— Begin —

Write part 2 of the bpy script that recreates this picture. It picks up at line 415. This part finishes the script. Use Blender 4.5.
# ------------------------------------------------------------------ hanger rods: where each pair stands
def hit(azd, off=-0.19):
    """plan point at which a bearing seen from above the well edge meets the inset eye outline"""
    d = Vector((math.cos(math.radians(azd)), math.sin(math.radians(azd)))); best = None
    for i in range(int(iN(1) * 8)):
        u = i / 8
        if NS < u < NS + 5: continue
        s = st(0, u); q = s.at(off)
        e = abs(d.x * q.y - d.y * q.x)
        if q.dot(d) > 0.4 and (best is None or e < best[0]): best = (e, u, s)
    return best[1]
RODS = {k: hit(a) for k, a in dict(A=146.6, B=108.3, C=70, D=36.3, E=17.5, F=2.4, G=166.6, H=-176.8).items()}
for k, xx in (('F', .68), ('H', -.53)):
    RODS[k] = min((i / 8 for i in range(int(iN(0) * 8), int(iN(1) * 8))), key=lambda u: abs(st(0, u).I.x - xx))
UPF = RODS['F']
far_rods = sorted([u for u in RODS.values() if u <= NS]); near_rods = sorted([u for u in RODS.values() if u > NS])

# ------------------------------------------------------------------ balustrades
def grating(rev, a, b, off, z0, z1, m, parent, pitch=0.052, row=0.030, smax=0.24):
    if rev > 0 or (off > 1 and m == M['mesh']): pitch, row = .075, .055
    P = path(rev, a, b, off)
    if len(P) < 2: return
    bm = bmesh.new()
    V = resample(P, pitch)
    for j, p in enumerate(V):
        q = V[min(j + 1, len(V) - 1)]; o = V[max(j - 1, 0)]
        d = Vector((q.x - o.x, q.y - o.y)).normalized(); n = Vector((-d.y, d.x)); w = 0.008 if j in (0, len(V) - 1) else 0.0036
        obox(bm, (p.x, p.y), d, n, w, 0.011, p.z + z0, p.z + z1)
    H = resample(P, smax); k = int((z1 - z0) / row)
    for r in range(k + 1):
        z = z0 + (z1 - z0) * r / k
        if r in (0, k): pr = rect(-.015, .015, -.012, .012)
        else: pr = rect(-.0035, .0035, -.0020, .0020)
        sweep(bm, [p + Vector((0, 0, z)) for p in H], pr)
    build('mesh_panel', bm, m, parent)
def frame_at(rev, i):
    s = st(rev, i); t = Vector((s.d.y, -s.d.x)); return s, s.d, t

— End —

» **Work required**: Repeat the listing above without any change.

» **Task answer**:
Write part 2 of the bpy script that recreates this picture. It picks up at line 415. This part finishes the script. Use Blender 4.5.
# ------------------------------------------------------------------ hanger rods: where each pair stands
def hit(azd, off=-0.19):
    """plan point at which a bearing seen from above the well edge meets the inset eye outline"""
    d = Vector((math.cos(math.radians(azd)), math.sin(math.radians(azd)))); best = None
    for i in range(int(iN(1) * 8)):
        u = i / 8
        if NS < u < NS + 5: continue
        s = st(0, u); q = s.at(off)
        e = abs(d.x * q.y - d.y * q.x)
        if q.dot(d) > 0.4 and (best is None or e < best[0]): best = (e, u, s)
    return best[1]
RODS = {k: hit(a) for k, a in dict(A=146.6, B=108.3, C=70, D=36.3, E=17.5, F=2.4, G=166.6, H=-176.8).items()}
for k, xx in (('F', .68), ('H', -.53)):
    RODS[k] = min((i / 8 for i in range(int(iN(0) * 8), int(iN(1) * 8))), key=lambda u: abs(st(0, u).I.x - xx))
UPF = RODS['F']
far_rods = sorted([u for u in RODS.values() if u <= NS]); near_rods = sorted([u for u in RODS.values() if u > NS])

# ------------------------------------------------------------------ balustrades
def grating(rev, a, b, off, z0, z1, m, parent, pitch=0.052, row=0.030, smax=0.24):
    if rev > 0 or (off > 1 and m == M['mesh']): pitch, row = .075, .055
    P = path(rev, a, b, off)
    if len(P) < 2: return
    bm = bmesh.new()
    V = resample(P, pitch)
    for j, p in enumerate(V):
        q = V[min(j + 1, len(V) - 1)]; o = V[max(j - 1, 0)]
        d = Vector((q.x - o.x, q.y - o.y)).normalized(); n = Vector((-d.y, d.x)); w = 0.008 if j in (0, len(V) - 1) else 0.0036
        obox(bm, (p.x, p.y), d, n, w, 0.011, p.z + z0, p.z + z1)
    H = resample(P, smax); k = int((z1 - z0) / row)
    for r in range(k + 1):
        z = z0 + (z1 - z0) * r / k
        if r in (0, k): pr = rect(-.015, .015, -.012, .012)
        else: pr = rect(-.0035, .0035, -.0020, .0020)
        sweep(bm, [p + Vector((0, 0, z)) for p in H], pr)
    build('mesh_panel', bm, m, parent)
def frame_at(rev, i):
    s = st(rev, i); t = Vector((s.d.y, -s.d.x)); return s, s.d, t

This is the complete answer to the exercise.